Les mots me manquent pour exprimer à quel point l’hommage fut bien rendu. Tout d’abord, grâce à un son parfait, les titres dévastateurs se sont enchaînés à un rythme fou. Ce fut un plaisir immense, non seulement de profiter des « Satanic Black Metal in Hell », « Goatcraft Torment » et autres « Antireligiøs », mais également de voir le public entonner leurs refrains en compagnie de Morten Shax, au micro lors de la première partie du concert. À la guitare, Enzifer enchaîne les riffs cultes et permet au public de se mouvoir avec toute l’agressivité permise par la musique d’Urgehal. Vers le milieu du set, Morten Shax laisse le micro à Sorath Northgrove, frontman de Vulture Lord. Le groupe de black thrash norvégien compte dans ses rangs de nombreux membres passés par Urgehal, dont Trondr Nefas lui-même. Un joli clin d’œil.

Comme on peut l’imaginer, la fosse s’agite considérablement d’un bout à l’autre de la prestation des Scandinaves. Si pas de bagarre devant Urgehal, quand bagarre y aura-t-il ? Les cervicales encore endolories au moment où j’écris ces lignes, je me rappelle au bon souvenir d’un concert mémorable et un brin émouvant par sa portée symbolique. Personne n’a oublié Trondr Nefas et tout le monde lui a rendu hommage comme il se devait sous le toit du Kubox. Seul point noir, Enzifer n’arborait pas son cultissime casque à pointes sur scène. Sacrilège !

Une fois le show terminé, il est temps pour la tête d’affiche du jour d’investir les planches du Kubox, et déjà, j’ai comme l’impression que Mgła ne me fera pas autant d’effet qu’Urgehal à l’instant. Appréciant beaucoup le groupe sur album – surtout Exercises in Futility, sans doute comme beaucoup – et désireux de le découvrir sur scène pour la première fois, la venue au Throne Fest tombe à point nommé. Néanmoins, très rapidement, on constate que le son global est un peu fouillis, voire accaparé par la batterie. Chose étrange, on se repère au simple son de cette dernière pour reconnaître tel ou tel titre – la setlist est fort logiquement constituée d’un mélange uniforme de titres provenant des deux derniers albums. Sur scène, conformément à ce que l’on pouvait craindre, peu de mouvement, à peine quelques mouvements du chef de la part du bassiste.

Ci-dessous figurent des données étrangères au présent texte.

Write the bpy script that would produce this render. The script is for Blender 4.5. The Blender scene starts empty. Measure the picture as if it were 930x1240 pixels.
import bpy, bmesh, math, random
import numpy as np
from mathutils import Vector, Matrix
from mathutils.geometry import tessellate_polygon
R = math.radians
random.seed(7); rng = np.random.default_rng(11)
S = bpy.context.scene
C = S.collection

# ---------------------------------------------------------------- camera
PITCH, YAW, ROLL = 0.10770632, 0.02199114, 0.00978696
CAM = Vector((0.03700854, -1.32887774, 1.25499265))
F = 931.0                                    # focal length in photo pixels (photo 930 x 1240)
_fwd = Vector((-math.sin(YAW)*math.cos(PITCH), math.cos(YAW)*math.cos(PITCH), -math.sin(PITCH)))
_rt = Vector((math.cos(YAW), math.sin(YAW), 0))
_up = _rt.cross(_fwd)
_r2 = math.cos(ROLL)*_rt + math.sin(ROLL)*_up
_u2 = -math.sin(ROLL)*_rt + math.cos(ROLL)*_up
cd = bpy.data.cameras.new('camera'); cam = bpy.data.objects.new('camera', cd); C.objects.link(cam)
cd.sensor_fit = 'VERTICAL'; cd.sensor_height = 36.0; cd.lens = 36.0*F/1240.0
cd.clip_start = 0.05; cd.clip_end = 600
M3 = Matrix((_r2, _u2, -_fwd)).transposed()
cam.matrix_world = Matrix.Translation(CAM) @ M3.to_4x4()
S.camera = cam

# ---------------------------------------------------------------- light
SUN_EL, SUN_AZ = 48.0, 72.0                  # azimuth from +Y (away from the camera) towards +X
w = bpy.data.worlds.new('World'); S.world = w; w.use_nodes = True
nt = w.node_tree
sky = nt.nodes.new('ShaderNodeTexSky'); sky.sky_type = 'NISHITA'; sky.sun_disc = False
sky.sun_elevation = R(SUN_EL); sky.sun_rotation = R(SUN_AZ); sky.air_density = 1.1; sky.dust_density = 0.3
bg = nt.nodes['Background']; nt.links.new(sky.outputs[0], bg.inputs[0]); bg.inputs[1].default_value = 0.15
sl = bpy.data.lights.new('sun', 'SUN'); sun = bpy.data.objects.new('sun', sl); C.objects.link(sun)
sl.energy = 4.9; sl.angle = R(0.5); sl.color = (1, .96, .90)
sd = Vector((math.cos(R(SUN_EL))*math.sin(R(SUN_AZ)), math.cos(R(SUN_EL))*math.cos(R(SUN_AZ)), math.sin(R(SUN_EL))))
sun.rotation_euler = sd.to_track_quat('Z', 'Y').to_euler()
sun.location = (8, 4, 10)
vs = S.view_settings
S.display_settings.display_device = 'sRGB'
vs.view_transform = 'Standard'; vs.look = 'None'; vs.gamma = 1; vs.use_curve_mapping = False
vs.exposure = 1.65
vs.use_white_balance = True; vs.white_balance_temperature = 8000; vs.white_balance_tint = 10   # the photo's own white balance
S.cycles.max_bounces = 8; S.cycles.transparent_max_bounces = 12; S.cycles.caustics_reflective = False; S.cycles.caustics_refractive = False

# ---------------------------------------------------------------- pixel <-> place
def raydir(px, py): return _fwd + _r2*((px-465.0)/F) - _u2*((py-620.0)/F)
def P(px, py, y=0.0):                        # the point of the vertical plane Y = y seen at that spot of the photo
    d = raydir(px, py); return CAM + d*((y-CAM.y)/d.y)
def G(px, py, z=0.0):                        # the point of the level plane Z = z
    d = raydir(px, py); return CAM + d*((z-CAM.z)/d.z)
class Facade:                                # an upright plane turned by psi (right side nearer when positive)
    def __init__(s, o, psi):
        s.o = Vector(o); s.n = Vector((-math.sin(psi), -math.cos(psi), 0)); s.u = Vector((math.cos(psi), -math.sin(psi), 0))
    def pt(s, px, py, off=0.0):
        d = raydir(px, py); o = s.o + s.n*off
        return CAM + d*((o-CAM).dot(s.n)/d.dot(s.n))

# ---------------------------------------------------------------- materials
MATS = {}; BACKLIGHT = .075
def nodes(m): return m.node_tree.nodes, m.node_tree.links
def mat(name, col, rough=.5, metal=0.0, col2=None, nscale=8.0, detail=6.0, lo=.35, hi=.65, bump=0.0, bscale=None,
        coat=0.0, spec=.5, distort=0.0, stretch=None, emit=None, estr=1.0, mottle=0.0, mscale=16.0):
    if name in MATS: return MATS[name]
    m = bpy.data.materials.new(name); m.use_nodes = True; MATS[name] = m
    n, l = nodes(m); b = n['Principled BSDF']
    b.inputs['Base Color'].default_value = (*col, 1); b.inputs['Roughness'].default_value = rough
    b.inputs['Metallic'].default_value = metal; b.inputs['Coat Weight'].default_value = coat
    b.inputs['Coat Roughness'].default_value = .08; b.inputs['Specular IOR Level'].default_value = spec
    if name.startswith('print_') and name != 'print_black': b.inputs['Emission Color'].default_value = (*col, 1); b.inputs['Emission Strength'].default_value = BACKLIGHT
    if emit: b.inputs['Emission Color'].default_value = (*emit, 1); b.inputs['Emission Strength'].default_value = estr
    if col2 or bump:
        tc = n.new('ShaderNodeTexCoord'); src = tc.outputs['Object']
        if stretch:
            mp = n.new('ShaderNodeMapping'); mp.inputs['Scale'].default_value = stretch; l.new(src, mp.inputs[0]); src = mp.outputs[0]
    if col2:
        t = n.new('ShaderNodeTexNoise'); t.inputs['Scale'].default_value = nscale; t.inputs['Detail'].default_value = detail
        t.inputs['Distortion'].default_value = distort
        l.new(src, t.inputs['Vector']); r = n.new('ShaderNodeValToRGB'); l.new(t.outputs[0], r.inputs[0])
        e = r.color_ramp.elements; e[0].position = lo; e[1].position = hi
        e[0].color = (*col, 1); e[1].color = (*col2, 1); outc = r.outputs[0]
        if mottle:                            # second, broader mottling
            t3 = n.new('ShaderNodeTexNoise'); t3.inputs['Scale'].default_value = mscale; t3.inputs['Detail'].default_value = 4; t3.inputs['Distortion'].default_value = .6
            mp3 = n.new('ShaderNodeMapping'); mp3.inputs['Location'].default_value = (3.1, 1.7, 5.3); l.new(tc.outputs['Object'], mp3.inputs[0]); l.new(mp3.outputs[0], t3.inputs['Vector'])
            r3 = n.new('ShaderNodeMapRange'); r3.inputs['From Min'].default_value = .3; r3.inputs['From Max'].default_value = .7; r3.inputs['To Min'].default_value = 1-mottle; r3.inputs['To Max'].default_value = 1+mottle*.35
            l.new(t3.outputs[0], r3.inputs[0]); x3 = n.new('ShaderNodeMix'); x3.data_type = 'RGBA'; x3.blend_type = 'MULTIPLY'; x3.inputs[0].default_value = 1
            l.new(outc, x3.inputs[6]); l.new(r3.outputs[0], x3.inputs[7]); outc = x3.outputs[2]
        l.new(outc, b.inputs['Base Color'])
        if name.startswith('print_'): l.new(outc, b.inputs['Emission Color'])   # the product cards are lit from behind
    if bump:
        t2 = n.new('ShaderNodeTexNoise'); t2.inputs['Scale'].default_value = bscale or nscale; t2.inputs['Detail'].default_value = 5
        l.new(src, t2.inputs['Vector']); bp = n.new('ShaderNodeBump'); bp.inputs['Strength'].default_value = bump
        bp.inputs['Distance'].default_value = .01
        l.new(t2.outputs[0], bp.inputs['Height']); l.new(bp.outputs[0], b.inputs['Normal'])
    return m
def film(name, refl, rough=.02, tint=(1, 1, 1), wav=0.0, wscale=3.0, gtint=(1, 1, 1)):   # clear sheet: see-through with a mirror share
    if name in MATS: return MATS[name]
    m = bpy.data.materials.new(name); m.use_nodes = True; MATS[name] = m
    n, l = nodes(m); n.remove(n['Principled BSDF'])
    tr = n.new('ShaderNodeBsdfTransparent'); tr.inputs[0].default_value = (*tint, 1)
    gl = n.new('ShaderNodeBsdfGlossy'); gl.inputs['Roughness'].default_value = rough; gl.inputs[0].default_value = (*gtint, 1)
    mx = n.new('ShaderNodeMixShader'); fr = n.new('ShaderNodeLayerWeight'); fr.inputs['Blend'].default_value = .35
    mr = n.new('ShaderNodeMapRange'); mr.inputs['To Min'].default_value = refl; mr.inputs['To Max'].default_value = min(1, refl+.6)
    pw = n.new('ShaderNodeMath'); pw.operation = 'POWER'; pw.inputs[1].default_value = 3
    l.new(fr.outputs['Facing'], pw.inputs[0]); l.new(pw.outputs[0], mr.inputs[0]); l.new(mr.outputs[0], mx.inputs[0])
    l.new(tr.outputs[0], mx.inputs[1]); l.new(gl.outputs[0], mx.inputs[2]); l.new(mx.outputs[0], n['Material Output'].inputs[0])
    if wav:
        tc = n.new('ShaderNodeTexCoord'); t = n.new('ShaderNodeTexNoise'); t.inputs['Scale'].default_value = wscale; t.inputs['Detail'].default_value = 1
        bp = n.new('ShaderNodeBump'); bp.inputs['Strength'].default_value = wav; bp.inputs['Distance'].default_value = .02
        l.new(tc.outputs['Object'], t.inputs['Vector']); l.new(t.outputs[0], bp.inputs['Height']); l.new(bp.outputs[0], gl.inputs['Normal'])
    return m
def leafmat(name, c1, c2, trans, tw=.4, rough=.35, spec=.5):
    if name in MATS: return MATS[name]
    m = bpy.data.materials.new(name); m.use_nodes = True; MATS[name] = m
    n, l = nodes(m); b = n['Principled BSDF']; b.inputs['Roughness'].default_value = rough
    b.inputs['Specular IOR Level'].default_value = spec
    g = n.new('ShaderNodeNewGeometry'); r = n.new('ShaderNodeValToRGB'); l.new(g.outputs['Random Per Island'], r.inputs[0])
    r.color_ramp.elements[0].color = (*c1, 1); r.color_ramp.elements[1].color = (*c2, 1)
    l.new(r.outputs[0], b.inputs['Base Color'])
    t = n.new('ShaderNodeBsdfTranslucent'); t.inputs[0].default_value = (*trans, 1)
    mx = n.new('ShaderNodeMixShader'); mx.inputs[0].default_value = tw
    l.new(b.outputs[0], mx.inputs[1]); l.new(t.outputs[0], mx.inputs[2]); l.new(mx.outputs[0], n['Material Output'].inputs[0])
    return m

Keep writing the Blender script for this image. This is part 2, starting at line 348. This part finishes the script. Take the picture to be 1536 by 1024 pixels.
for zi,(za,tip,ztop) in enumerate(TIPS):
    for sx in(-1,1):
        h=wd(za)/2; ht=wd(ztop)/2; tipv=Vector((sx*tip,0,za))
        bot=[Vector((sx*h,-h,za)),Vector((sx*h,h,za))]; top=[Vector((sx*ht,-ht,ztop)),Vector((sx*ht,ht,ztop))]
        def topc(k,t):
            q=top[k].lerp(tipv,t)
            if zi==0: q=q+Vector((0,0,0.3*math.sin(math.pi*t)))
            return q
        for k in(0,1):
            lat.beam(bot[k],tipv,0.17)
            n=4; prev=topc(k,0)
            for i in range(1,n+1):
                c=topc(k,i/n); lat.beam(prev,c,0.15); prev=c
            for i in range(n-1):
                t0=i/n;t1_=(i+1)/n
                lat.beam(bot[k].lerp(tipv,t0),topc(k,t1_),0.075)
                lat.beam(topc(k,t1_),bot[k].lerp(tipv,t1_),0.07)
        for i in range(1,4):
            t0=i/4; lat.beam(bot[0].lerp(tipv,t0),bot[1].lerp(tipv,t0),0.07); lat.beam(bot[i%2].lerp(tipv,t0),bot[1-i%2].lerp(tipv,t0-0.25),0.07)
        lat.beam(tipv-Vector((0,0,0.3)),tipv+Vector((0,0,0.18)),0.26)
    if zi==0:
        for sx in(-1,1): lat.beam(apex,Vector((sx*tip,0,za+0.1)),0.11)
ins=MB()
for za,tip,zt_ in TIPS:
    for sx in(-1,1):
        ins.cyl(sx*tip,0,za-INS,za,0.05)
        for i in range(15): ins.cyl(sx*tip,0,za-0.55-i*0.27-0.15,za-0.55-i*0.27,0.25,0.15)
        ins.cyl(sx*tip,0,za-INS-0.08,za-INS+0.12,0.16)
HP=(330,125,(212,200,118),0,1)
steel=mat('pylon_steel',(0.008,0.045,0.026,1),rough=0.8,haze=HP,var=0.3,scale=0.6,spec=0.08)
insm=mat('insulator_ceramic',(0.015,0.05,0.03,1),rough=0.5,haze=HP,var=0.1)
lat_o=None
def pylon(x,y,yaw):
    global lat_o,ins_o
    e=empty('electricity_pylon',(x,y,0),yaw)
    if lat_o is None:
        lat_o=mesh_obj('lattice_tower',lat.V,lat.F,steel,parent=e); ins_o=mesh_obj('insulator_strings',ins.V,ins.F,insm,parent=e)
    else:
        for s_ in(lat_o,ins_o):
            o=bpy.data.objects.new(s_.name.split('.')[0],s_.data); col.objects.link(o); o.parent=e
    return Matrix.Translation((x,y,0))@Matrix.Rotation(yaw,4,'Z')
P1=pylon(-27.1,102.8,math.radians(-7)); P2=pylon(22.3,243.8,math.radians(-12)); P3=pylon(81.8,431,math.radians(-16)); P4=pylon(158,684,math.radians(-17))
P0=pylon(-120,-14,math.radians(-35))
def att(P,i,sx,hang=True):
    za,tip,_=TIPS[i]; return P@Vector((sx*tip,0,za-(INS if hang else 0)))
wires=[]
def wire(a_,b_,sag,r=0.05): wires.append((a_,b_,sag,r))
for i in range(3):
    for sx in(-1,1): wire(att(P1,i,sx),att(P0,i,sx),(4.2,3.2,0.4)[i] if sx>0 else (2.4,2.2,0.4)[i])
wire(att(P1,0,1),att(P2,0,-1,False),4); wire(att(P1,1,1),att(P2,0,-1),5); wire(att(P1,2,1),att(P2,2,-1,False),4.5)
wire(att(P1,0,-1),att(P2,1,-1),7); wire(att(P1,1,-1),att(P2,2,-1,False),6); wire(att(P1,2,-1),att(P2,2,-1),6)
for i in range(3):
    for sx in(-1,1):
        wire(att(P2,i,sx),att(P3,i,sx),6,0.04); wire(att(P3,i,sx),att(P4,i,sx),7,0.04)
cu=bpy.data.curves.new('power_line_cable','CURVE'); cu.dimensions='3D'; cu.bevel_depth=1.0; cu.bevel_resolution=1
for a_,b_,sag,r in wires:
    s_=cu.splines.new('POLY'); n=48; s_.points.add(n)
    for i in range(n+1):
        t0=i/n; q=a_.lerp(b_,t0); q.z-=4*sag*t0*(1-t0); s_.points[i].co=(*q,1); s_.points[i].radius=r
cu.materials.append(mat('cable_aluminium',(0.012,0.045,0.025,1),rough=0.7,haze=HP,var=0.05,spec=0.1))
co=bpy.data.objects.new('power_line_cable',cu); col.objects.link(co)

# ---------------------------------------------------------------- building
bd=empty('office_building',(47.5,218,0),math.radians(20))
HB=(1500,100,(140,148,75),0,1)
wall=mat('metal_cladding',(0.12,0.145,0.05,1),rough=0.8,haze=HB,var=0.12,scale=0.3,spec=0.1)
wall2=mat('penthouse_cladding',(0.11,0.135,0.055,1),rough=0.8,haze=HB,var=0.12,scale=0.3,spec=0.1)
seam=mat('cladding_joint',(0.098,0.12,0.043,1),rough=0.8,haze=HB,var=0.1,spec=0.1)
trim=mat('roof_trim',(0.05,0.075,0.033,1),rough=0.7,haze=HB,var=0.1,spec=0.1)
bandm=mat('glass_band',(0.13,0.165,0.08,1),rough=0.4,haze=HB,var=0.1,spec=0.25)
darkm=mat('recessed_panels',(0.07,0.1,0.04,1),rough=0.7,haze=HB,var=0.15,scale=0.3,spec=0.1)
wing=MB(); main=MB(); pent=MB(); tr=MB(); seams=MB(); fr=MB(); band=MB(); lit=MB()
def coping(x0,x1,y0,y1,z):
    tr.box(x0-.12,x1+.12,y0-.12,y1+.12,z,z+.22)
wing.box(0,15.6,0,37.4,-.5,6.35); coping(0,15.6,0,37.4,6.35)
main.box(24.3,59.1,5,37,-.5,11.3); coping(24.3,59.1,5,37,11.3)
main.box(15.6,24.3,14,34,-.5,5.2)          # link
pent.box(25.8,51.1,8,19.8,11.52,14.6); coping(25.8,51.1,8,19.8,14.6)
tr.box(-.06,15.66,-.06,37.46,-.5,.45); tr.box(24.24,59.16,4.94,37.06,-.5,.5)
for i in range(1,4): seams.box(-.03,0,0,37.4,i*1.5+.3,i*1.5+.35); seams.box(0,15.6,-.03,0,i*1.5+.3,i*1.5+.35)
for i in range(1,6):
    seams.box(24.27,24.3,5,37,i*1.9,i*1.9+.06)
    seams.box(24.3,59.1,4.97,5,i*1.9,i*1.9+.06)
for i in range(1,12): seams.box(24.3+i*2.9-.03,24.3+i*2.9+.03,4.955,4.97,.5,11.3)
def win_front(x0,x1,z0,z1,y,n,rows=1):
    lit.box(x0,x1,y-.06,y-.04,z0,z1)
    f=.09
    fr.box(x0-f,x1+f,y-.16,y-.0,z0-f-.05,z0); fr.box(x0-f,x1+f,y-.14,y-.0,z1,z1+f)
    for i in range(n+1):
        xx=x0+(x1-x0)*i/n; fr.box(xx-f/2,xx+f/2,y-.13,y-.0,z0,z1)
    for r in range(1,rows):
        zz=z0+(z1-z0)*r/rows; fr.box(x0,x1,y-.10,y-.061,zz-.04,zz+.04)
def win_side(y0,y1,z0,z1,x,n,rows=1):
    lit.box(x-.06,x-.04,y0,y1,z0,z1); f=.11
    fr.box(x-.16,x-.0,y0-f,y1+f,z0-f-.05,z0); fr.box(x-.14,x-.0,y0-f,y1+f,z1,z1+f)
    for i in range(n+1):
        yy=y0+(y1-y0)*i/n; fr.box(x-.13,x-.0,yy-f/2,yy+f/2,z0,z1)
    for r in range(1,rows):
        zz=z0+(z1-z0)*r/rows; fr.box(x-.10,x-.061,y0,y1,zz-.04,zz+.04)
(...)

Si le son avait été au poil, la prestance du groupe aurait suivi, mais là…

Déception qui n’en est pas vraiment une dans le cas de Mgła. Si j’étais curieux de voir les Polonais se produire sur scène, je ne peux pas dire que j’en attendais grand chose. Cette ultime prestation ne viendra absolument pas ternir une journée quasi-parfaite jusqu’alors. La voix enrouée et le corps endolori par le show inoubliable d’Urgehal, il est temps de rentrer et de reprendre des forces avant de revenir, ce dimanche, pour un troisième et dernier acte de réjouissances.